• _Your instructions_
What is the count of lines that hold the word "picture"? Give only the number.

(Stored data entries)
* * * * *

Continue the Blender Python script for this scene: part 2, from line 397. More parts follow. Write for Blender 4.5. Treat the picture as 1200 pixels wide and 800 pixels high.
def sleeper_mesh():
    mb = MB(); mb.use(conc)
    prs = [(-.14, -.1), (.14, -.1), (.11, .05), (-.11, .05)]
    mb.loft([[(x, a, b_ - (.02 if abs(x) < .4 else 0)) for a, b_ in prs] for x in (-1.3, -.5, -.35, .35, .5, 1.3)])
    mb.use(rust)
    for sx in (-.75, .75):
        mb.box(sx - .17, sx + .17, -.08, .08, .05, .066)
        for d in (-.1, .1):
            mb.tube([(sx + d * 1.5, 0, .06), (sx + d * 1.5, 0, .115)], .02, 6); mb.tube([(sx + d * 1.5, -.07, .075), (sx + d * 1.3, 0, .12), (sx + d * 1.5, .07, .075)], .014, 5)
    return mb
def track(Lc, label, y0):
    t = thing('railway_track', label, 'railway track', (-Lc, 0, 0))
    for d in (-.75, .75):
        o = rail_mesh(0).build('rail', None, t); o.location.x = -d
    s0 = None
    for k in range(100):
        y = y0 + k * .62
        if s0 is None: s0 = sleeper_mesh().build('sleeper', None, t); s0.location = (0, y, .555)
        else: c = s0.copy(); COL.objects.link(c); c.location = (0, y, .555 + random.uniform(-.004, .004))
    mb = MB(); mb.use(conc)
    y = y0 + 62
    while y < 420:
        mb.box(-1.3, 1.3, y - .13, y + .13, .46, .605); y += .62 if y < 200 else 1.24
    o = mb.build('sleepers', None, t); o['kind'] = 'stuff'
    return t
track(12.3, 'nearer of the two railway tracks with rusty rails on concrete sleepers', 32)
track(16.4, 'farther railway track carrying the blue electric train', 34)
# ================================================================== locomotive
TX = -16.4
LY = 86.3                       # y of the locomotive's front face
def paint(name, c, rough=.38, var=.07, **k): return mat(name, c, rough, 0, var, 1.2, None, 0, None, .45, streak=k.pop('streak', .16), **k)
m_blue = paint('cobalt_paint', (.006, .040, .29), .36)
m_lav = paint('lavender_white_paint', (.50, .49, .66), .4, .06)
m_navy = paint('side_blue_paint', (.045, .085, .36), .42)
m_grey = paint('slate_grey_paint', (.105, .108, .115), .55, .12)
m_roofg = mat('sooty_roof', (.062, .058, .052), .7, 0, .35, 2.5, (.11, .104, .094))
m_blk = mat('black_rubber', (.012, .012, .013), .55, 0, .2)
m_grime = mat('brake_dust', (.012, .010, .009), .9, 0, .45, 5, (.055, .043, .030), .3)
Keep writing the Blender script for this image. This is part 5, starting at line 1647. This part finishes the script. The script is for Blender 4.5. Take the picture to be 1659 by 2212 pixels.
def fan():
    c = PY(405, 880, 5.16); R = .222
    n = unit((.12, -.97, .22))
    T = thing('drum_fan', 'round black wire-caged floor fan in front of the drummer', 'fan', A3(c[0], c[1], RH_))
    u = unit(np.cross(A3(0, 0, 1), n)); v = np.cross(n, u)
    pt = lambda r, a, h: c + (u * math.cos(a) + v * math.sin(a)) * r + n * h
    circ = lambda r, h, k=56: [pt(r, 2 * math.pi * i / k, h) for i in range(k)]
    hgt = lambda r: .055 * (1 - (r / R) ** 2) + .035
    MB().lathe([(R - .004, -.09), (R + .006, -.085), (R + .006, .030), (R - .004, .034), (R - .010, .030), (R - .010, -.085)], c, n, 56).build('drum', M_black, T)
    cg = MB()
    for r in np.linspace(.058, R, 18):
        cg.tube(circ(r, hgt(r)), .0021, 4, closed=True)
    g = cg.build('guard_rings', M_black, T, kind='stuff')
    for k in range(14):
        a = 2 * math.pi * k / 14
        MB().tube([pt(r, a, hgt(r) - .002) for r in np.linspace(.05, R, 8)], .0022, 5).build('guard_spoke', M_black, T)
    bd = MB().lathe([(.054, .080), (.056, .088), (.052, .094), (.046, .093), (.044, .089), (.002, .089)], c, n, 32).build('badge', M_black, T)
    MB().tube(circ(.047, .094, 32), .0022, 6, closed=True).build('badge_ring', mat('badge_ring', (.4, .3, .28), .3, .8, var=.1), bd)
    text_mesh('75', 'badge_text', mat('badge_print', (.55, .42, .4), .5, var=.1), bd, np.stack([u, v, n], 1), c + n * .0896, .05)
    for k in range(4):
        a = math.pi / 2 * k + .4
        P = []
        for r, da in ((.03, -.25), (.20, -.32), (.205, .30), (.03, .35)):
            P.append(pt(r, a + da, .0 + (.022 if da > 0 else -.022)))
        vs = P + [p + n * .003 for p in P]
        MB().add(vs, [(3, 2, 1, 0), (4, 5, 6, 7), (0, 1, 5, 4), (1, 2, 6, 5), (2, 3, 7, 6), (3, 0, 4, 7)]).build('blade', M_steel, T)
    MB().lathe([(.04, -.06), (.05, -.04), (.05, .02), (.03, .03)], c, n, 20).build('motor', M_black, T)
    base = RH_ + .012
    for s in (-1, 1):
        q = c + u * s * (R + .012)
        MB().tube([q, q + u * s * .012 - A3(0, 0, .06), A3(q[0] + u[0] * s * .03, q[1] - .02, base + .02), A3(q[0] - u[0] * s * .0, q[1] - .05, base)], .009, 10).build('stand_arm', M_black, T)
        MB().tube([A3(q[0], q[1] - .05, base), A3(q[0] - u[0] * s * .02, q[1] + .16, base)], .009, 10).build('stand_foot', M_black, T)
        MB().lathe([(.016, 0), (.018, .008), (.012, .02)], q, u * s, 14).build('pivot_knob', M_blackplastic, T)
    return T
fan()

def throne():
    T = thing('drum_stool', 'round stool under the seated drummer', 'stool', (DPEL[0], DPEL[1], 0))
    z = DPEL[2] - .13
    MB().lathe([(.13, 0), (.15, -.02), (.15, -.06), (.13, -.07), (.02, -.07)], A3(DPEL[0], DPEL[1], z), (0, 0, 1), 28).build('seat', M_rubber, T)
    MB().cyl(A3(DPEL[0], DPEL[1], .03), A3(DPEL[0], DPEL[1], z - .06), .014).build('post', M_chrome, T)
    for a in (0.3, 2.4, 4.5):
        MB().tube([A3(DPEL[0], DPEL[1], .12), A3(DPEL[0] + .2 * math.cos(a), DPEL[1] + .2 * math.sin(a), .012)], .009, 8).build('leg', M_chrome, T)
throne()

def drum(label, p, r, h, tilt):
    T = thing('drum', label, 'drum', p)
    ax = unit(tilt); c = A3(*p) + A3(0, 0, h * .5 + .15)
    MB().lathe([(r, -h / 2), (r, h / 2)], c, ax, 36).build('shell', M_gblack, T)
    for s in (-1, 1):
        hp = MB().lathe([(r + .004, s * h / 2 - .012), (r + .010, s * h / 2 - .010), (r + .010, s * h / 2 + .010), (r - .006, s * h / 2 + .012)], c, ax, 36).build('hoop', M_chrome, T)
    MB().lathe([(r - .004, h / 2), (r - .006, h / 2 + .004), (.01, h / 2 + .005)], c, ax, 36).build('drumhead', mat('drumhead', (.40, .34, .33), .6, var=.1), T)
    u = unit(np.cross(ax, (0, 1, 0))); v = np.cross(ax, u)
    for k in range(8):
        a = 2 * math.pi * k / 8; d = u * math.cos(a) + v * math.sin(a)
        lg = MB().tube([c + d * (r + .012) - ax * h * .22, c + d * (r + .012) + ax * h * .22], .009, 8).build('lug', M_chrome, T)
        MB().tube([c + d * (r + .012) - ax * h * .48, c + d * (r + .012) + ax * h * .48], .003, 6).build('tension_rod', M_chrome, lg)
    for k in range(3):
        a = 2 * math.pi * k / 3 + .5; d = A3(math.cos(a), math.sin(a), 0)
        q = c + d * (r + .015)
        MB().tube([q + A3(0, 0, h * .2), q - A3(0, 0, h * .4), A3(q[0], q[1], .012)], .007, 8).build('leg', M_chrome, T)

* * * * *

• _Answer below_
2